Dün kızım, odasında oynarken, “Anne, bana bir ip lazım, oyunumda kullanacağım” dedi. Benim de küçük bir sandığım vardır, elime geçen, bir gün işe yarar belki dediğim ıvır zıvırları içine koyduğum bir sandıktır.. Ben ona Ivır Zıvır Sandığı diyorum. 🙂 Kurdele, ip, lastik, çengelli iğne, kullanılmayan mendiller, küçük kumaş parçaları, kırık kolye uçları vs derken bir sürü ıvır zıvır vardır içinde.
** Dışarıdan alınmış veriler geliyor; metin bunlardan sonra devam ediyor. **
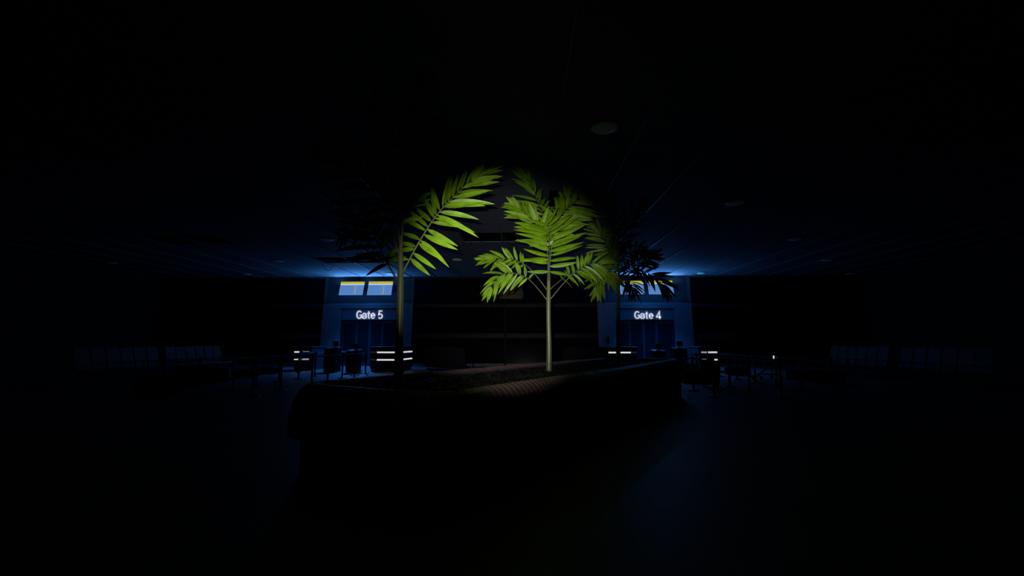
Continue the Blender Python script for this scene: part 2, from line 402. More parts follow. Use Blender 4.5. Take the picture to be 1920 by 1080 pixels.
def scrap(cx, cy, w, dd, label, drop):
    mb = MB()
    n = 9; poly = []
    for i in range(n): a = 2*PI*i/n; poly.append((w*.5*math.cos(a)*rg.uniform(.55, 1.0), dd*.5*math.sin(a)*rg.uniform(.5, 1.0)))
    mb.prism(poly, -.012, .012)
    t = thing('broken_panel', label, 'ceiling panel', (cx, cy, H-drop), 0, 'torn pieces hanging in the ceiling holes')
    o = mb.build('panel_piece', M['fabric'], t); o.rotation_euler = (rg.uniform(-.12, .12), rg.uniform(-.10, .10), rg.uniform(-.2, .2))
    for sx in (-.18, .18): MB().tube([(sx*w, 0, .0), (sx*w+.02, .03, .3), (sx*w, 0, .552+drop)], .006, 6).build('hanger_wire', M['cable'], t)
for i, fx in enumerate((-5.6, -5.02, -4.5, -3.98, -3.4)):
    scrap(tx0+fx*tile, yh+td*.45, .70, .6, 'torn dark scrap in the hole near Gate 5, %s from the left' % ORD[i], .03+.05*(i % 2))
for i, fx in enumerate((-8.45, -7.55)):
    scrap(tx0+fx*tile, ty0+td*.5, 1.0, .6, 'torn dark scrap in the far left ceiling hole, %s' % ('left piece' if i == 0 else 'right piece'), .05)
scrap(tx0+1.5*tile, ty0-2.5*td, 1.0, .7, 'torn dark scrap in the ceiling hole behind the middle palm top', .05)

# ------------------------------------------------------------------ planter with three palms
p0 = Vector((-1.64, 5.20*F/960)); p1 = Vector((3.12, 14.3*F/960)); ax = (p1-p0).normalized(); nr = Vector((ax.y, -ax.x))
pc = (p0+p1)/2; HL = (p1-p0).length/2+.0; HWD = .94; RIM_Z = .90; SOIL_Z = .86
def outline(off, n=10, r0=.35):
    # closed rounded rectangle, list of (point, outward normal)
    hl, hw, r = HL-.0, HWD, r0
    pts = []
    def add(px, py, nx, ny): pts.append((Vector((px+nx*off, py+ny*off)), Vector((nx, ny))))
    step = .1
    L = 2*(hl-r); W = 2*(hw-r)
    k = int(L/step); kw = int(W/step)
    for i in range(k+1): add(-hl+r+L*i/k, -hw, 0, -1)
    for i in range(1, n): a = -PI/2+PI/2*i/n; add(hl-r+r*math.cos(a), -hw+r+r*math.sin(a), math.cos(a), math.sin(a))
    for i in range(kw+1): add(hl, -hw+r+W*i/kw, 1, 0)
    for i in range(1, n): a = PI/2*i/n; add(hl-r+r*math.cos(a), hw-r+r*math.sin(a), math.cos(a), math.sin(a))
    for i in range(k+1): add(hl-r-L*i/k, hw, 0, 1)
    for i in range(1, n): a = PI/2+PI/2*i/n; add(-hl+r+r*math.cos(a), hw-r+r*math.sin(a), math.cos(a), math.sin(a))
    for i in range(kw+1): add(-hl, hw-r-W*i/kw, -1, 0)
    for i in range(1, n): a = PI+PI/2*i/n; add(-hl+r+r*math.cos(a), -hw+r+r*math.sin(a), math.cos(a), math.sin(a))
    return pts
# local frame of planter: x along its length, y to its left
prot = math.atan2(ax.y, ax.x)
planter = thing('planter', 'long rounded planter with curved wooden slat rim holding three palms', 'planter', (pc.x, pc.y, 0), prot)
prof = [(-.03, .84), (-.03, .905), (.02, .93), (.09, .932), (.155, .905), (.205, .855), (.24, .79), (.265, .70), (.285, .60), (.295, .50), (.295, .42), (.22, .40)]
base = outline(0)
def sweep(profile, out, name, m, closed=True, skip=None, smooth=True):
    vs = []; fs = []; n = len(out); k = len(profile)
    for p, nv in out:
        for o, z in profile: vs.append((p.x+nv.x*o, p.y+nv.y*o, z))
    for i in range(n):
        j = (i+1) % n
        for q in range(k-1): fs.append((i*k+q, j*k+q, j*k+q+1, i*k+q+1))
    return MB().add(vs, fs).build(name, m, planter, smooth=smooth)
sweep(prof[2:], base, 'rim_core', M['groove'])
sweep([(-.03, .84), (-.03, .905), (-.02, .922), (.02, .93)], base, 'liner', M['liner'])
sweep([(.18, .41), (.16, .0)], base, 'plinth', M['plinth'])
vs = []; fs = []
for i in range(len(base)):
    (pa, na), (pb, nb) = base[i], base[(i+1) % len(base)]
    if (pb-pa).length < 1e-4: continue
    u0, u1 = .27, 1.0
    if i % 29 in (0, 1): u0 = 0.0                                # the odd wide board between the slats
    if i < 3: u0 = 0.0
    A0, N0 = pa.lerp(pb, u0), na.lerp(nb, u0).normalized(); A1, N1 = pa.lerp(pb, u1), na.lerp(nb, u1).normalized()
    o = len(vs)
    for p, nv in ((A0, N0), (A1, N1)):
        for q in range(1, len(prof)-1):
            ofs, z = prof[q]; dq = Vector((prof[q+1][0]-prof[q-1][0], prof[q+1][1]-prof[q-1][1])).normalized(); nn = Vector((-dq.y, dq.x))
            vs.append((p.x+nv.x*(ofs+nn.x*.012), p.y+nv.y*(ofs+nn.x*.012), z+nn.y*.012))
        for q in range(len(prof)-2, 0, -1):
            ofs, z = prof[q]; vs.append((p.x+nv.x*(ofs-.004), p.y+nv.y*(ofs-.004), z-.004))
    m2 = 2*(len(prof)-2)
    for q in range(m2): fs.append((o+q, o+(q+1) % m2, o+m2+(q+1) % m2, o+m2+q))
    fs.append(tuple(o+q for q in range(m2-1, -1, -1))); fs.append(tuple(o+m2+q for q in range(m2)))
MB().add(vs, fs).build('slats', M['wood'], planter)
# soil: a gently lumpy sheet
sb = MB(); nx, ny = 120, 28; rs = random.Random(5); vs = []; fs = []
for i in range(nx+1):
    for j in range(ny+1):
        x = -HL+.02+(2*HL-.04)*i/nx; y = -HWD+.02+(2*HWD-.04)*j/ny
        vs.append((x, y, SOIL_Z+rs.uniform(-.012, .012)+(.03 if 0 < j < ny else 0)*math.sin(i*.7)*math.sin(j*1.1)*.3))
for i in range(nx):
    for j in range(ny): a = i*(ny+1)+j; fs.append((a, a+ny+1, a+ny+2, a+1))
sb.add(vs, fs).build('soil', M['soil'], planter, smooth=False)

mu = MB(); rm = random.Random(11)
for i in range(5200):
    x = rm.uniform(-HL+.08, HL-.08); y = rm.uniform(-HWD+.06, HWD-.06)
    if min(HL-abs(x), HWD-abs(y)) < .12 and rm.random() < .6: continue
    a = rm.uniform(0, PI); ln = rm.uniform(.025, .08); w = rm.uniform(.008, .02); ti = rm.uniform(-.7, .7)
    u = Vector((math.cos(a), math.sin(a), rm.uniform(-.25, .25)))*ln; v = Vector((-math.sin(a)*math.cos(ti), math.cos(a)*math.cos(ti), math.sin(ti)))*w
    c_ = Vector((x, y, SOIL_Z+rm.uniform(.002, .022)))
    mu.add([c_-u-v, c_+u-v*.6, c_+u*.9+v, c_-u*.8+v], [(0, 1, 2, 3)])
mo = mu.build('bark_mulch', M['mulch'], planter, fix=False); mo['kind'] = 'stuff'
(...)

Elimden de öyle el işi falan gelmez.. İğne iplik ile aram hiç iyi olmamıştır, bir düğme kopsa, ben düğmeye bakarım düğme bana bakar, sonra kendimi annemin yanında bulurum.. 🙂 Ama ıvır zıvır dediğim şeyleri de atmam.. Maksat bulunsun, bir gün birşeye lazım olabilir diye..
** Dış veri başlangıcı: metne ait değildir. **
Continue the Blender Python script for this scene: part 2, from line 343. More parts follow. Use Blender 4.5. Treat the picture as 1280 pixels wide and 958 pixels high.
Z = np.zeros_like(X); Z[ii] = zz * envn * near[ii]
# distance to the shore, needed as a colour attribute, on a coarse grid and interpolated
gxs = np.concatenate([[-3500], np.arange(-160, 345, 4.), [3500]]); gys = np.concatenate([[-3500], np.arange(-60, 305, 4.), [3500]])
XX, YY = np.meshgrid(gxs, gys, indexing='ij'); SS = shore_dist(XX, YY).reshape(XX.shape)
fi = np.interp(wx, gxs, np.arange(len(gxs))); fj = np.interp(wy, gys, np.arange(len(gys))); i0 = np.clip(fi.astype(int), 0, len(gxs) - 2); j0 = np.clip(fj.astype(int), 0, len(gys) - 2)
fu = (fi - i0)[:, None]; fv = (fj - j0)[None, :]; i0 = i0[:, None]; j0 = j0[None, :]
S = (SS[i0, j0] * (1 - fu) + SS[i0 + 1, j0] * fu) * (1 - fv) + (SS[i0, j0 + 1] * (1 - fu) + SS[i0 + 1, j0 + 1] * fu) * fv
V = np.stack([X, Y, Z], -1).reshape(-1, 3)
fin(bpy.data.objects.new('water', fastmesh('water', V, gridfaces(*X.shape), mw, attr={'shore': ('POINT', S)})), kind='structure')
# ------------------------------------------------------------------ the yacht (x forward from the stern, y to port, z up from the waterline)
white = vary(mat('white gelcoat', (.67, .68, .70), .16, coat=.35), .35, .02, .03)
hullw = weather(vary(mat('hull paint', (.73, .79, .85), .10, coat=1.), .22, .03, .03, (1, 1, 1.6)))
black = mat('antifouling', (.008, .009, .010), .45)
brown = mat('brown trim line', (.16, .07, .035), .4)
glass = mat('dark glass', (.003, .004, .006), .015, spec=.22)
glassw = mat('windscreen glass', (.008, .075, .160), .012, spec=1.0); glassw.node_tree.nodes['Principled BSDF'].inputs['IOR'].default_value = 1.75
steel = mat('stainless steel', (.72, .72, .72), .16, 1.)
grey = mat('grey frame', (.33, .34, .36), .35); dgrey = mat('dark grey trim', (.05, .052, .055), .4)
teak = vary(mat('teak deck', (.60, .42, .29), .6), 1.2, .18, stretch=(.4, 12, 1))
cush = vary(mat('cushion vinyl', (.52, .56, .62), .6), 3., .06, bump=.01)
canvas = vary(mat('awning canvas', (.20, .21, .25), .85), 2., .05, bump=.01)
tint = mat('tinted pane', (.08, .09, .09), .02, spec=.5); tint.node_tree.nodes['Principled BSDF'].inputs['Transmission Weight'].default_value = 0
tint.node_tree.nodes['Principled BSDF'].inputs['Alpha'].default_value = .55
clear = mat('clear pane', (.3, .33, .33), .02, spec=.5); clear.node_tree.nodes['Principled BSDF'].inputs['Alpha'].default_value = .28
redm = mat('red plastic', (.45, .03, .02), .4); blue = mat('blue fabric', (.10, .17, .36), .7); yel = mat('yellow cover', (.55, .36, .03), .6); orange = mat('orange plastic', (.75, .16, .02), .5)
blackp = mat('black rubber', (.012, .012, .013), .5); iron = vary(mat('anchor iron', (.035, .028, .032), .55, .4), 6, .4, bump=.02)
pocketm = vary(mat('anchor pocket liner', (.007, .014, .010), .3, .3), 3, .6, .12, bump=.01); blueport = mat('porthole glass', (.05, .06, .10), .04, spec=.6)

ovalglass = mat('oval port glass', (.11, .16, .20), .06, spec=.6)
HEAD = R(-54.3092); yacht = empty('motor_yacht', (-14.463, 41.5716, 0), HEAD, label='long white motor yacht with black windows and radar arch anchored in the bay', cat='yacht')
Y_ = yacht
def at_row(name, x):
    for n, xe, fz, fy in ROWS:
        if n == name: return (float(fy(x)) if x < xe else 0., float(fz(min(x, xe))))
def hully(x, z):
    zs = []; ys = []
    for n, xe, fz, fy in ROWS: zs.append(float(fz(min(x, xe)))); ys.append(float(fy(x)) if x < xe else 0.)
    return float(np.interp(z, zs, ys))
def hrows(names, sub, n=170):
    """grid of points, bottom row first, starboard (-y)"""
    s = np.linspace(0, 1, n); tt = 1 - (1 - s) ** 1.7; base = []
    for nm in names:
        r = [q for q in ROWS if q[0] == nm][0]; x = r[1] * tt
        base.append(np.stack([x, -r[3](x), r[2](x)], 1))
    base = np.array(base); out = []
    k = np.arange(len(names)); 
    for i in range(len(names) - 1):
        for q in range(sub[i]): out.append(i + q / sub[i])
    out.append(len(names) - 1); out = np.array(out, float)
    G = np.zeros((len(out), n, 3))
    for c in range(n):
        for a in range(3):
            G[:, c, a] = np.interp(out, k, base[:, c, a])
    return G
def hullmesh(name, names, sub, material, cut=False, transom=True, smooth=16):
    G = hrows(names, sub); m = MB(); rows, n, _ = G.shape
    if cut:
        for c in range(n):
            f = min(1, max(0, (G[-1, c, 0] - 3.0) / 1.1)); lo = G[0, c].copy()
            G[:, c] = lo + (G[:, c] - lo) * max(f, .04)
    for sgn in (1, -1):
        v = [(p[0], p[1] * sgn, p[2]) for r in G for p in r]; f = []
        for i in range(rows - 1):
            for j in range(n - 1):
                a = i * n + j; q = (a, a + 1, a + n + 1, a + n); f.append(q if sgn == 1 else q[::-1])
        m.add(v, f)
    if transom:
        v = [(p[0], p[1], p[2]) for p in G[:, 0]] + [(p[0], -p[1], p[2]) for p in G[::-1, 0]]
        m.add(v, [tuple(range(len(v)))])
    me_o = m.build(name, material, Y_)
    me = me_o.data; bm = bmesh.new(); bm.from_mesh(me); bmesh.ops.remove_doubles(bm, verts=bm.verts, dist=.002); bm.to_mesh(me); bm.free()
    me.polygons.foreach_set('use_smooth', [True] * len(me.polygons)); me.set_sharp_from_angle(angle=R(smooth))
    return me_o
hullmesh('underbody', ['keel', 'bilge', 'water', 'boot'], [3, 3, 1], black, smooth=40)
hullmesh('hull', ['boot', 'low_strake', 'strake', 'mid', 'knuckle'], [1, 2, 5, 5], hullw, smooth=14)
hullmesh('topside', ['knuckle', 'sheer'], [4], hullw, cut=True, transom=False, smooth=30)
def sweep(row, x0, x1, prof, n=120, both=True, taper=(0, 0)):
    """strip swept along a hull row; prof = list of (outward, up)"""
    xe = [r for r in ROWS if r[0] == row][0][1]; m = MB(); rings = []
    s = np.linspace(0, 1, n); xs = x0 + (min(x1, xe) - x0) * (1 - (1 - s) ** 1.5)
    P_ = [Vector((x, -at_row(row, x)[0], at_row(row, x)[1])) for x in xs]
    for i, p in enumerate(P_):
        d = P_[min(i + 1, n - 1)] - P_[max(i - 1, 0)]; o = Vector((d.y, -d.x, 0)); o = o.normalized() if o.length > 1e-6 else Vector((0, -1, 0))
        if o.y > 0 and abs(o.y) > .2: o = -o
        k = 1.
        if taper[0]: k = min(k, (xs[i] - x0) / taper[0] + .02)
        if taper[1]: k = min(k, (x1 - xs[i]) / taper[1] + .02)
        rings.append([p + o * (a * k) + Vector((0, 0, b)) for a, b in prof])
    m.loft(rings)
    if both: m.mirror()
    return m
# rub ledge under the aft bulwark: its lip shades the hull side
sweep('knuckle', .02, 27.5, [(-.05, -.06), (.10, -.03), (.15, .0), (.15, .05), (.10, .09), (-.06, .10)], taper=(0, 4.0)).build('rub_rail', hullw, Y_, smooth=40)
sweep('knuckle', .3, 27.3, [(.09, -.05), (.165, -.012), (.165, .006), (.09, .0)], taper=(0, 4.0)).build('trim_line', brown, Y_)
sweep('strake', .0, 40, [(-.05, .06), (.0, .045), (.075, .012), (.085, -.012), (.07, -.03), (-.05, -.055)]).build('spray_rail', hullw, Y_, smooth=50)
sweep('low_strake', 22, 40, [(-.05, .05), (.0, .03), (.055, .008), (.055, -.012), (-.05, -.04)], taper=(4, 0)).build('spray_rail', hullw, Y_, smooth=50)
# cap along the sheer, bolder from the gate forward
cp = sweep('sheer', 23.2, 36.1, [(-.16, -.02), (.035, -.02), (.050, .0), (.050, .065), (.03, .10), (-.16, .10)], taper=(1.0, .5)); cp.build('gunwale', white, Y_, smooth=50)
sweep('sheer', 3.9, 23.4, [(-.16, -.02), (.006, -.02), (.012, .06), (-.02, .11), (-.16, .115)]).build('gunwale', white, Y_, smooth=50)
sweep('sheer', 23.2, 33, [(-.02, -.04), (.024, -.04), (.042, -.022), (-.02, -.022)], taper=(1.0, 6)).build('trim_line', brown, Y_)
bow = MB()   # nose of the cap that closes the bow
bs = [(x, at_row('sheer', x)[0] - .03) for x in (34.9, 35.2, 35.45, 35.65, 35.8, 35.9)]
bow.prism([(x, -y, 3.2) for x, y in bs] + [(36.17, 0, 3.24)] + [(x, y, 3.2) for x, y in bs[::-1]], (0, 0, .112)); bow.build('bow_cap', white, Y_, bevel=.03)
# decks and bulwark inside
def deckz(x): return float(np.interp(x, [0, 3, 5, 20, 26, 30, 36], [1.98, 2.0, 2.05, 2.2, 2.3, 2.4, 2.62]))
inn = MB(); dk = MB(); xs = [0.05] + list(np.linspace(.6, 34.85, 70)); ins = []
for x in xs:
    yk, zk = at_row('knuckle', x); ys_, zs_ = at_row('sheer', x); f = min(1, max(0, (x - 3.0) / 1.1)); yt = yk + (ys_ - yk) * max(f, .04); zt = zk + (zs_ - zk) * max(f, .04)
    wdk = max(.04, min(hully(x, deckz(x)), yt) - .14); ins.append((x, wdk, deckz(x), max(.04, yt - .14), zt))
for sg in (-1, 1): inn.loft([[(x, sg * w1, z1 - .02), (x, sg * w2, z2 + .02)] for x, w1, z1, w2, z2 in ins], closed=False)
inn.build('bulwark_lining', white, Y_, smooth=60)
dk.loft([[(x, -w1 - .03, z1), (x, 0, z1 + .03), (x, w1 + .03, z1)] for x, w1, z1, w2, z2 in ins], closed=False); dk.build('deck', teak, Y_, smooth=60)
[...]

Bu sandığa yönlendirdim kızımı, “Sandığa bir bak, bir şeyler bulabilirsin belki” dedim.. Hemen koştu bizimki, az sonra da bir sevinç çığlığı attı. Zannedersin ki bir oyuncakçı dükkanının tamamını kendine bağışlamışlar. “Ne oldu?” dedim, “Anne, bu sandık bir harika, içinde resmen bir hazine var burada”dedi.. Oyununda kullanabileceği çok şey varmış, işine çok yararmış.. Bir ara baktım, babasının takım elbise mendillerinden birini almış, halay çekiyor. Babası kılıklı.. 🙂 O da nerede bir düğün dernek var, halay başı olarak yerini alır.. 🙂
Kızımın bu haline güldüm; benim ıvır zıvırlar, kızımın hazinesi oldu.. İyi de oldu yani.. Tabi ben şöyle bir gururla gerin.. Eh, elden iş gelmese de biriktirmek de marifet yani değil mi? Bak kimlerin işine yaradı.. 🙂
Hayat da öyle değil mi aslında… Önemsemediğimiz, ıvır zıvır dediğimiz şeyler belki de bizim mutluluğumuz…
Bugün güzel bir gün olsun dostlar, hazineden çıkmış gibi sevineceğiniz şeyler bulun bugün ve çok mutlu olun..
Emile Zola’nın çok sevdiğini sözünü de paylaşayım bir de… 🙂
Bana sorarsanız eğer, “Bu hayata ne yapmaya geldin?” diye, size şunu söyleyeceğim: “Ben bu hayata, sonuna kadar yüksek sesle yaşamak için geldim.”